■ **Directions for this task**:
Provide the count of lines that hold "from" and no other output.

■ **Information provided**:

++++++

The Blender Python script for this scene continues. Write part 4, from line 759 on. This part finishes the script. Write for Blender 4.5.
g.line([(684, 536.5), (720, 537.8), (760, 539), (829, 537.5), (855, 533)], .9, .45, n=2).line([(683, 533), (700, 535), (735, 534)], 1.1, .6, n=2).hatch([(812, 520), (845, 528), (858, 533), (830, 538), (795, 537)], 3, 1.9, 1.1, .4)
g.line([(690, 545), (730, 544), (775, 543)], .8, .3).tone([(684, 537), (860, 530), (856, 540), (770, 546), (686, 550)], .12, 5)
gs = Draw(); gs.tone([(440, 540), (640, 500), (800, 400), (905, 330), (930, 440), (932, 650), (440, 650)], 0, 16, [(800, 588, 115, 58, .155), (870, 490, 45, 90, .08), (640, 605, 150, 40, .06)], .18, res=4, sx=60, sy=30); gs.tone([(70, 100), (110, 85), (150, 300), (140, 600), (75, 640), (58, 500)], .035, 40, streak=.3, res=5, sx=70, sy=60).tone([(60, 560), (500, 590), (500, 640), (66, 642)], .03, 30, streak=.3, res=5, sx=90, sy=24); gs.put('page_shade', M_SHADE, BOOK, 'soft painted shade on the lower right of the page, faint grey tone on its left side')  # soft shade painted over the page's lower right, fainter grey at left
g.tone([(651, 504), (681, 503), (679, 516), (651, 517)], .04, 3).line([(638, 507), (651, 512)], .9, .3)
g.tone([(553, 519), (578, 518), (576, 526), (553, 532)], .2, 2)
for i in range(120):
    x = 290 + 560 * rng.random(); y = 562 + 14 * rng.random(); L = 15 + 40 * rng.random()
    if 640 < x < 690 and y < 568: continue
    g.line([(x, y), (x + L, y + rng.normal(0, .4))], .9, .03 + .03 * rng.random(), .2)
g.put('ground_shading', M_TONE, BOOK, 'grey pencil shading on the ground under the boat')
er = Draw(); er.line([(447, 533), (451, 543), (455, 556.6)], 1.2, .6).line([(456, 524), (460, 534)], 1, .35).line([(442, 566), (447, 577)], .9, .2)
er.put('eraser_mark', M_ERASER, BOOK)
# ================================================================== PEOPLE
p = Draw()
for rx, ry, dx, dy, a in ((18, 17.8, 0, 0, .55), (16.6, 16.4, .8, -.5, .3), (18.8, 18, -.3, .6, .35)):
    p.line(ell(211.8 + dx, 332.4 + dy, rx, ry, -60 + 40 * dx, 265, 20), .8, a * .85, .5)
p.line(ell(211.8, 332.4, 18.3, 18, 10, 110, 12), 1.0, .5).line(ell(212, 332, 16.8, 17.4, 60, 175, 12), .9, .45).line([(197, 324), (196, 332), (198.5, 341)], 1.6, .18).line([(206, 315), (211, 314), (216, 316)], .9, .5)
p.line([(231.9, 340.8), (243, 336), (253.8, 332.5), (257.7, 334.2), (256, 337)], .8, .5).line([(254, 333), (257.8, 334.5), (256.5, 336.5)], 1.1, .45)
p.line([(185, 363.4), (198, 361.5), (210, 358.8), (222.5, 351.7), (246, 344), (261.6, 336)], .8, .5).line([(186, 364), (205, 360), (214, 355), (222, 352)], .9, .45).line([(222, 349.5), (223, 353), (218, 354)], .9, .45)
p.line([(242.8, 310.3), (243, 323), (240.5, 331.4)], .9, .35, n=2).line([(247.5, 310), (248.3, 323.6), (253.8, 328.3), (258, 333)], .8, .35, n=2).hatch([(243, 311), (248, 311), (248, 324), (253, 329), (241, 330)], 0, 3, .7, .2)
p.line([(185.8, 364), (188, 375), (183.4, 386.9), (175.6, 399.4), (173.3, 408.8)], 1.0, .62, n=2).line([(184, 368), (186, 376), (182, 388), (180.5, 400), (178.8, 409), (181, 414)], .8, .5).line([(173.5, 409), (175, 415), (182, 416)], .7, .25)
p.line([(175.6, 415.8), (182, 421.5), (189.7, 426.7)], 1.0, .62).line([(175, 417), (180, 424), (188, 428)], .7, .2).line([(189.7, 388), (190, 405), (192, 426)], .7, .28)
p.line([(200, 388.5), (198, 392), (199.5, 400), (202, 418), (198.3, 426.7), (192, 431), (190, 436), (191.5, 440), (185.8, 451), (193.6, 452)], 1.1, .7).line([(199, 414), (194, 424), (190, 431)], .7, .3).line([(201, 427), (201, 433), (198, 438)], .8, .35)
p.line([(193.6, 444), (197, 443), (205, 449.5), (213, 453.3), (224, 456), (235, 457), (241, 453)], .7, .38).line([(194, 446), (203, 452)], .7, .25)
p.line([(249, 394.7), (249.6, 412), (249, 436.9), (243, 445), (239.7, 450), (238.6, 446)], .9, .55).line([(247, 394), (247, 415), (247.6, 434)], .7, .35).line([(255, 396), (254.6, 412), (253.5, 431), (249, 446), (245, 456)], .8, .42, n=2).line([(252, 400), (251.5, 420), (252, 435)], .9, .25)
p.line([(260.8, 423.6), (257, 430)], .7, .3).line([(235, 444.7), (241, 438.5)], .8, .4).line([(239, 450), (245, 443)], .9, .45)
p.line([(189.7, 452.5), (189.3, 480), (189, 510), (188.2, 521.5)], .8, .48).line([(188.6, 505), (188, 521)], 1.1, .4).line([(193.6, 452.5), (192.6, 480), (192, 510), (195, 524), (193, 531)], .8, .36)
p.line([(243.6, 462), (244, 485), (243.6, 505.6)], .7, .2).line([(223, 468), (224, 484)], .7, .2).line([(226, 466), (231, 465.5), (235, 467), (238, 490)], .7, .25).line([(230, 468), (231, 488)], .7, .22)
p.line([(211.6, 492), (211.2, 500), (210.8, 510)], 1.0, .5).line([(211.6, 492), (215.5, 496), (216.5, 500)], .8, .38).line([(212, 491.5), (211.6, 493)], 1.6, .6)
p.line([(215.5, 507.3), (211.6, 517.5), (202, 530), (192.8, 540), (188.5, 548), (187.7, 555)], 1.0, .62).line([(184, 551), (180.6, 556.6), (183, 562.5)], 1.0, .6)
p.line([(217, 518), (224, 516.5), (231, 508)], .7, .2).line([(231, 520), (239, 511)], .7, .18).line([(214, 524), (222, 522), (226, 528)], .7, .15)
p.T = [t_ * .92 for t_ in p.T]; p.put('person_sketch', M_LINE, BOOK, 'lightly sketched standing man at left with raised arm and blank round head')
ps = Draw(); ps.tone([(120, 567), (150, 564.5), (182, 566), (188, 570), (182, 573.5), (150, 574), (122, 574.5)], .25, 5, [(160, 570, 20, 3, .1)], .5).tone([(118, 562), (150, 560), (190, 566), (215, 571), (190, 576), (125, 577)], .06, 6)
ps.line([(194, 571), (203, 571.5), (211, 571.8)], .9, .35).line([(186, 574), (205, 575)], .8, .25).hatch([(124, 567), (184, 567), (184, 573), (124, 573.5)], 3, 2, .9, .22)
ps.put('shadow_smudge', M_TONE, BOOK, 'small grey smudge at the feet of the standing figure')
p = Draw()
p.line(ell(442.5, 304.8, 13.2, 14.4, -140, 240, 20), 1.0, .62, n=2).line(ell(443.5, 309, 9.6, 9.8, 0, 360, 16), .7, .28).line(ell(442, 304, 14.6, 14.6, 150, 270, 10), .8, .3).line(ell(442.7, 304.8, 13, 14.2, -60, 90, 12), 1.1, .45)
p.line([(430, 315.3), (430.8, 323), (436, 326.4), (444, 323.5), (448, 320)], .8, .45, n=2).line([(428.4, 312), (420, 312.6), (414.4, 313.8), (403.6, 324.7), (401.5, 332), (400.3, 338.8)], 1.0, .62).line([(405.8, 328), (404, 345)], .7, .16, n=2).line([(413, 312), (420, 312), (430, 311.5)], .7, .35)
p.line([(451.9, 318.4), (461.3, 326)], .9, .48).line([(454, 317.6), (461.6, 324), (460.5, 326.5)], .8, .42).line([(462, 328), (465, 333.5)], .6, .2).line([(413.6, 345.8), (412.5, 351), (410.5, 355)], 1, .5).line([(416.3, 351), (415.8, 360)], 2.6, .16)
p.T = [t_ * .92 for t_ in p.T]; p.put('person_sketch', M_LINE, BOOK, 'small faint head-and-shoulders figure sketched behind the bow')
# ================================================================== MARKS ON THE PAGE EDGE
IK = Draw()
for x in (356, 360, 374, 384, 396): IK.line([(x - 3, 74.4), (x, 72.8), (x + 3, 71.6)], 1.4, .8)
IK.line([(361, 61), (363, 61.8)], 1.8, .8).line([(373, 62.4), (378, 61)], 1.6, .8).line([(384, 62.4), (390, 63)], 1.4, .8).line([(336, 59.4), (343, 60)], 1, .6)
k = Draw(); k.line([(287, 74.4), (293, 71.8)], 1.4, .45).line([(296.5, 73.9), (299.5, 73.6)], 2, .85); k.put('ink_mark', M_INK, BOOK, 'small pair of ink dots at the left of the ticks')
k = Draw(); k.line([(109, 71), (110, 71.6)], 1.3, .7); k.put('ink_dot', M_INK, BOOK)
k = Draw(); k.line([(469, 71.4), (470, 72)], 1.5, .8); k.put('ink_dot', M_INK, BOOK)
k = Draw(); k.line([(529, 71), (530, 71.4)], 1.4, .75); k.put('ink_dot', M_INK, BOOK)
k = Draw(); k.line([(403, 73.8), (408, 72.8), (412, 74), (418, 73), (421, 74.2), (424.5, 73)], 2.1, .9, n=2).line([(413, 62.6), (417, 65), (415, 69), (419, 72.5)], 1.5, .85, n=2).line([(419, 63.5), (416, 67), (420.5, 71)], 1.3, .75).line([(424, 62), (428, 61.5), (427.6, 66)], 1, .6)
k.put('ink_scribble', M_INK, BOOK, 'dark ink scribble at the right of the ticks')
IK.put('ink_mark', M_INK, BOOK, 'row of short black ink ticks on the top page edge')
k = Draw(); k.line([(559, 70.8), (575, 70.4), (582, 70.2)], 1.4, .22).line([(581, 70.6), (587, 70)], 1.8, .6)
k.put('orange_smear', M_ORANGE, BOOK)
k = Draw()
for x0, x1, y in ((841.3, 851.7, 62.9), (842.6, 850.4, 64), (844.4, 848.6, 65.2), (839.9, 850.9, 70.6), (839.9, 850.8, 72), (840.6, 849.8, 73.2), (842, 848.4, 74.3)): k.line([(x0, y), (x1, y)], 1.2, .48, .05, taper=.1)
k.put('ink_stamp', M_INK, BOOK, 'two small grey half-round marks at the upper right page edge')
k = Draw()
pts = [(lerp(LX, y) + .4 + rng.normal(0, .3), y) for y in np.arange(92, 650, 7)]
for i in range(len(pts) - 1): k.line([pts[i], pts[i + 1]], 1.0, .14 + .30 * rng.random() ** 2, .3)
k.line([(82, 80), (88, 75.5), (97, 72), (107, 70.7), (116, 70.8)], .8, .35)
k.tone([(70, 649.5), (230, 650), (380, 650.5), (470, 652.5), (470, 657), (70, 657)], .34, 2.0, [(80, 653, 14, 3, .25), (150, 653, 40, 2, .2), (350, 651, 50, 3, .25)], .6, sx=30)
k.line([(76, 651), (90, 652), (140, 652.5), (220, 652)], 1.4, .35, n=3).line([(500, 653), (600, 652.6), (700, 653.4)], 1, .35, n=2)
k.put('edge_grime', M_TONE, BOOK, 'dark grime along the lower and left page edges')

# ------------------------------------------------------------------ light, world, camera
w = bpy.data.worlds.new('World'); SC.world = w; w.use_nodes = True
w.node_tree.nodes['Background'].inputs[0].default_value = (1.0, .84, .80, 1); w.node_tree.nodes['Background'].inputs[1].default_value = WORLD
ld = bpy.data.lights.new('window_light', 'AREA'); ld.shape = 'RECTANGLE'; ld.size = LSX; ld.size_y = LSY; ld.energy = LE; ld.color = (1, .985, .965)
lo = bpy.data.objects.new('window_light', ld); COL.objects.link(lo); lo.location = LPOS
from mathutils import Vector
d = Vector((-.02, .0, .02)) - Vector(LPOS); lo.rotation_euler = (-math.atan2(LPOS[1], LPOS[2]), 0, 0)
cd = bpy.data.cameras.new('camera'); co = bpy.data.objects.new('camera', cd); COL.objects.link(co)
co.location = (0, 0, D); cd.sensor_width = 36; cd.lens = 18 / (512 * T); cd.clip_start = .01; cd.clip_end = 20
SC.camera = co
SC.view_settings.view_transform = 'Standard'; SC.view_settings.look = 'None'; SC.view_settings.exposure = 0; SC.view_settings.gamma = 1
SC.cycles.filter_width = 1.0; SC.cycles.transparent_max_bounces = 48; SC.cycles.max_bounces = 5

++++++

■ **Answer to this task**:
2